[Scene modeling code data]
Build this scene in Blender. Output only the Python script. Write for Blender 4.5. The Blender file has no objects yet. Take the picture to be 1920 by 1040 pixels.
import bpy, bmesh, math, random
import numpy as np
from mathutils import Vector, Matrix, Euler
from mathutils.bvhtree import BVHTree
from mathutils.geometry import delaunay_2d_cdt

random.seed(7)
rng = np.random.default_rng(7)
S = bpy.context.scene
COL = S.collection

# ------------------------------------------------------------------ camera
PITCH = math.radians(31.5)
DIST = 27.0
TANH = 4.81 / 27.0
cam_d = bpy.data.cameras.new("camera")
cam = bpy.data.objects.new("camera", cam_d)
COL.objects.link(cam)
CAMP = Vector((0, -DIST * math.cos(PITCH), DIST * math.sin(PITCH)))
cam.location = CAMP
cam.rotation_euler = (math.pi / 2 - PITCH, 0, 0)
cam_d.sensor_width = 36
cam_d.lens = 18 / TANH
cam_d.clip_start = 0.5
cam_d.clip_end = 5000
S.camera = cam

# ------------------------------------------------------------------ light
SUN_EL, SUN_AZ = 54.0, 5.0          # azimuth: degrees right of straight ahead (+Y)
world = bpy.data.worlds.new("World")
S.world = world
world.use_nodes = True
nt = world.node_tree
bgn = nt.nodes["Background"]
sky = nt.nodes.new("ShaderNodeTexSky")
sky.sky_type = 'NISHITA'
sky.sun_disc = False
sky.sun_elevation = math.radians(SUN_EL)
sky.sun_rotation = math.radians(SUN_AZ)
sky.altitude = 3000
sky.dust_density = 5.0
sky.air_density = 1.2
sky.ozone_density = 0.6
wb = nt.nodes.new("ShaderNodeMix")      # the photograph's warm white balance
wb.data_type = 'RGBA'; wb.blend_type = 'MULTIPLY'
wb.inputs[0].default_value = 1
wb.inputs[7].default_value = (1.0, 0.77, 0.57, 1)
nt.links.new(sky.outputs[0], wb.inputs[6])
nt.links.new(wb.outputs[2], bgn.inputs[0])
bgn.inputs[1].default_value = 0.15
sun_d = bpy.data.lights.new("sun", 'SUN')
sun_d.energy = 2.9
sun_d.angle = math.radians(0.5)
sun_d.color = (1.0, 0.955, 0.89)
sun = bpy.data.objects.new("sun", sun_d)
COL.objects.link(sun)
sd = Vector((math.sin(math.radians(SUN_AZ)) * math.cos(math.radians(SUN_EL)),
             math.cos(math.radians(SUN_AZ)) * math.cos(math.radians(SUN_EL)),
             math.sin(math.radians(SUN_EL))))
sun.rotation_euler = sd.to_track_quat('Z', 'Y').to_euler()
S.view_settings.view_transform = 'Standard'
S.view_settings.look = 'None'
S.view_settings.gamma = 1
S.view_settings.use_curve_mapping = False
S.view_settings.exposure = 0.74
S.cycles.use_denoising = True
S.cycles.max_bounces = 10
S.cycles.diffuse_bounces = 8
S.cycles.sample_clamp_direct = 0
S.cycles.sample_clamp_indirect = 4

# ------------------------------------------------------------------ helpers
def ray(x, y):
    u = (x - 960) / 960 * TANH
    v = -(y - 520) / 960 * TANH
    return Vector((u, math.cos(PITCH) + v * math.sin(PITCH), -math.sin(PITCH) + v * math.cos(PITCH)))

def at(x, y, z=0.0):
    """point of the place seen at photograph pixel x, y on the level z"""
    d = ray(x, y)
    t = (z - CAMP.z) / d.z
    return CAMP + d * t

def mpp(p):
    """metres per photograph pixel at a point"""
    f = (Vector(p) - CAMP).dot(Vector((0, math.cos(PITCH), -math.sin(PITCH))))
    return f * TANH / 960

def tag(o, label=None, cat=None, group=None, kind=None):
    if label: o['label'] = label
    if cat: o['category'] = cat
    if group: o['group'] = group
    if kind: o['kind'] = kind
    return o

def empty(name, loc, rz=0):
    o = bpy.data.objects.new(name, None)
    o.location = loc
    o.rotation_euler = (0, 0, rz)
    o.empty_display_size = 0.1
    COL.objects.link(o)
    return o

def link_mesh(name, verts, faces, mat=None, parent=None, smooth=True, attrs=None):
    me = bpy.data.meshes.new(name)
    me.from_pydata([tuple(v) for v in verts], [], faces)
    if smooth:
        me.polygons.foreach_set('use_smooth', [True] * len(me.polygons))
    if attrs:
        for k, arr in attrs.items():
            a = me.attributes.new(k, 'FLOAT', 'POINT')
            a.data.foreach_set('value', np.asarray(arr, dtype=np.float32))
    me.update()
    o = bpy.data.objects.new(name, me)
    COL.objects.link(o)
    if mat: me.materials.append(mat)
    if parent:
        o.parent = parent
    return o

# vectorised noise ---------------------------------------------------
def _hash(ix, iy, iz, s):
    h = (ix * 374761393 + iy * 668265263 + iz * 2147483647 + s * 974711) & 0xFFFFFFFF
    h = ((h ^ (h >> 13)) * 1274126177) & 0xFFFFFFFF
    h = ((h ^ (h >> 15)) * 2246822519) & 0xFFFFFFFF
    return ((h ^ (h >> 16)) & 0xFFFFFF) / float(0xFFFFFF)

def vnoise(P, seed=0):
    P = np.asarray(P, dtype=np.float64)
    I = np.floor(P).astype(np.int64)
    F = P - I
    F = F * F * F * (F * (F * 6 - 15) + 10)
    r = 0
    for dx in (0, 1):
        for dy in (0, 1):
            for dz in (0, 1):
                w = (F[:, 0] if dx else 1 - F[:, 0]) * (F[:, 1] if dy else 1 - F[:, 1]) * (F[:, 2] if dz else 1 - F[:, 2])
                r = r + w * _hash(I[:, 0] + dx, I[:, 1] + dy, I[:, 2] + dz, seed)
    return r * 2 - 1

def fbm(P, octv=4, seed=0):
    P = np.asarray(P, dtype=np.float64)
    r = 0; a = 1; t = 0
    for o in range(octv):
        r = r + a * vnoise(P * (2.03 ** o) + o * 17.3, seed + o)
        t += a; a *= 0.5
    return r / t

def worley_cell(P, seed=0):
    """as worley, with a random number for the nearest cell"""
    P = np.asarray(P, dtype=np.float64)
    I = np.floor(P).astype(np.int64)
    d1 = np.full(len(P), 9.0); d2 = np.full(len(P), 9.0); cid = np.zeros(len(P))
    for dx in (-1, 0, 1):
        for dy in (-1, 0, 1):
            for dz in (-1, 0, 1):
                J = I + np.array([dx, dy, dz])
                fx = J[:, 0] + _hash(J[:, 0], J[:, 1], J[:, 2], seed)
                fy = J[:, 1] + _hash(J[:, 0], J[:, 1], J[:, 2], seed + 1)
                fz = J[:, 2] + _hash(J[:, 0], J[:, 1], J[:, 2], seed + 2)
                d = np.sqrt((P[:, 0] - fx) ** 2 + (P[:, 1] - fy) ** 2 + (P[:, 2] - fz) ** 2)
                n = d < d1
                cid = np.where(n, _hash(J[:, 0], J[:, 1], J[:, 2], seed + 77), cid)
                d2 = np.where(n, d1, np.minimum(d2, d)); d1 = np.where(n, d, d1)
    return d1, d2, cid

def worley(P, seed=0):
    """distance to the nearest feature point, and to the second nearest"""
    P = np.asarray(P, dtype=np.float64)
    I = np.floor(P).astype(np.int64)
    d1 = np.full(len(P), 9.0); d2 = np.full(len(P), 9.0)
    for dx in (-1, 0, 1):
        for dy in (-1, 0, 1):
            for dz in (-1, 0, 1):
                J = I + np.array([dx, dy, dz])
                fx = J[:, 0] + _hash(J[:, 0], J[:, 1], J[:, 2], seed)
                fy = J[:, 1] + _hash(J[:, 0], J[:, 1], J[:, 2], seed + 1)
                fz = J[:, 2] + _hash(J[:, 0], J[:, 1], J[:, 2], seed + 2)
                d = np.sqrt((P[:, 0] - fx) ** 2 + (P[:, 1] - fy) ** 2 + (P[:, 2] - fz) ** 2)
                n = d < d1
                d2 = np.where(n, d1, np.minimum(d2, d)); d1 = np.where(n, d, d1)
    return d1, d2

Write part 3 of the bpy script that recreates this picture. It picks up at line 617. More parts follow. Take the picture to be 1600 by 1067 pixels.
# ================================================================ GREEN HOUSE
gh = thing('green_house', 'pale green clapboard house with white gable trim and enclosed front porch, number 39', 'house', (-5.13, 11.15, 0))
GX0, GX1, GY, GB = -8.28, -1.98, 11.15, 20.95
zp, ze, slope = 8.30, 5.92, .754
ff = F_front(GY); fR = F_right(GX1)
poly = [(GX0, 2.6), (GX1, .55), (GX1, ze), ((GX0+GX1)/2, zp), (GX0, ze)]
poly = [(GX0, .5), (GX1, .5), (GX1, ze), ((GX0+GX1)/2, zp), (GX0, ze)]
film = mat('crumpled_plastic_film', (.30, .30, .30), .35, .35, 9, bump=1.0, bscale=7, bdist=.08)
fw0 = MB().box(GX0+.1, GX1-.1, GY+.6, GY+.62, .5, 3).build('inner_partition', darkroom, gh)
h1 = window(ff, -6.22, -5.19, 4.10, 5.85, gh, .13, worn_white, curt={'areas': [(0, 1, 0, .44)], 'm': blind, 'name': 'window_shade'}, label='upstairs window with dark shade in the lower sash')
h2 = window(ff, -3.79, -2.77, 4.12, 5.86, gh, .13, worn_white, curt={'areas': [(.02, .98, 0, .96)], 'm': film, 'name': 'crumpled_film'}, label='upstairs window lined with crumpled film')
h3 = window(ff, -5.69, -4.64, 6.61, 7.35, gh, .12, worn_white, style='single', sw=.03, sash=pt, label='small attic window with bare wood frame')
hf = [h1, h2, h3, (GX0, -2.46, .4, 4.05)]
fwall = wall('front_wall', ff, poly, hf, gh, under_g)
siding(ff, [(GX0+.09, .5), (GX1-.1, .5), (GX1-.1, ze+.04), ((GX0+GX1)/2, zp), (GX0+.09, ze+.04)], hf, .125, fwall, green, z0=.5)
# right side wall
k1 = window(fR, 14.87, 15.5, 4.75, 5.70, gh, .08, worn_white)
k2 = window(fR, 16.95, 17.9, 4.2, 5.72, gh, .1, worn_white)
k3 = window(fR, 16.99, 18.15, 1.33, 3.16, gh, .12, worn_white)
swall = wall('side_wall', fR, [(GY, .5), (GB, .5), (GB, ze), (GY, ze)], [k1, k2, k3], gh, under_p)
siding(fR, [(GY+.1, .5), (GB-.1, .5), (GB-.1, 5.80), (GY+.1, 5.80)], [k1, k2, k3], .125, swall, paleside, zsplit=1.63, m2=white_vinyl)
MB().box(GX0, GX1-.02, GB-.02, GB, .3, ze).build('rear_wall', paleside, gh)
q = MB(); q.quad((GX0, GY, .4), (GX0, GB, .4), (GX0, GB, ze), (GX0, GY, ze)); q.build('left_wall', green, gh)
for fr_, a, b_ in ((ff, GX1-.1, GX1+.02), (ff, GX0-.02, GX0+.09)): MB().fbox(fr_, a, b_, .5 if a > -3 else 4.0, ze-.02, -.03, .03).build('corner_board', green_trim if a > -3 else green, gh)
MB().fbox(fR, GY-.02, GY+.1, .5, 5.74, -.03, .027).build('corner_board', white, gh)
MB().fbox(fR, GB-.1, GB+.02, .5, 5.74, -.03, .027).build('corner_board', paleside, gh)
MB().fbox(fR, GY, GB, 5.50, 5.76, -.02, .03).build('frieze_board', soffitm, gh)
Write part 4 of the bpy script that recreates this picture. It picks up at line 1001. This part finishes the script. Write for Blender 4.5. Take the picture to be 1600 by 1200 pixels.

**Exercise goal**.
Among the lines of the data, identify those with the word "Take". Copy each of them.

**Solution to this problem**.
Build this scene in Blender. Output only the Python script. Write for Blender 4.5. The Blender file has no objects yet. Take the picture to be 1920 by 1040 pixels.
Write part 3 of the bpy script that recreates this picture. It picks up at line 617. More parts follow. Take the picture to be 1600 by 1067 pixels.
Write part 4 of the bpy script that recreates this picture. It picks up at line 1001. This part finishes the script. Write for Blender 4.5. Take the picture to be 1600 by 1200 pixels.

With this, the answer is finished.